4. I think all reviewers supporting the proposal have found "irregularities" in the document. Paul Cantrell said it best that this was a "vision and first draft" but "not a releasable product". I have argued that we should use a different standard of evidence for greenfield proposals.
The fact is, though, there is no "official" explanation for why we should +1 a document that we all agree has deficiencies. I have tried to argue that it is a stopgap solution that is necessary but I find my own argument poor.
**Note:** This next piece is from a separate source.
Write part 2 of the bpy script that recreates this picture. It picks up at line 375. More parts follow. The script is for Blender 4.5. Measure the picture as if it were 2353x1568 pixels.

In another context of SwiftPM, Daniel Dunbar said:
> the approach we want to take for developing and adding features is to be in a good place *at the time of release*... With that mindset, it doesn't usually make sense to add features that we consider actively/potentially harmful, even if that solves some current short term pain.
(emphasis in original)
It seems like the same principle should apply here. If we have consensus that this proposal is potentially harmful (and there are some details that I would characterize that way) then let's send it back and get a better document.
5. The "Alternatives considered" section admits that it considers no alternatives, but I think there are clear alternatives to each of the 4 numbered criticisms above. Specifically each of these are potential alternatives to the proposal:
1. Do testing from a completely separate tool that isn't SwiftPM (probably frontended through swift-multitool)
1a. Or building the test frontend inside the XCTest project instead
2. Start with defining interface for the testing framework first, instead of potentially having one codepath for XCTest and another codepath for third party
3. UNIX process model instead of protocol, JSON format instead of JUnit XML, compiling without testability for debug builds by default, etc.
4. Doing nothing, until we have a "final draft" proposal that reviewers can endorse with fewer reservations.
To be clear, I'm not particularly advocating in favor of doing any of these, but I do think we can do a lot better than not imagining any alternatives, which is the present text.
While I don't advance these as arguments to reject, I think we should take the opportunity to fix them:
1. Being more careful about not assuming compilation times are free, see Paul Cantrell and David Owens's excellent arguments
2. There is some kind of documentation snafu in the swift-evolution process as it relates to this proposal. The process document <https://github.com/apple/swift-evolution/blob/master/process.md#review-process> says the Review Manager is a member of the core team, but our RM is not listed there <https://swift.org/community/#community-structure>. I'm sure there is a reasonable explanation, but we should fix the docs.
I want testing as bad as all of you, but I see enough substance in the criticism that I now believe we should reject the proposal as it presently appears before us.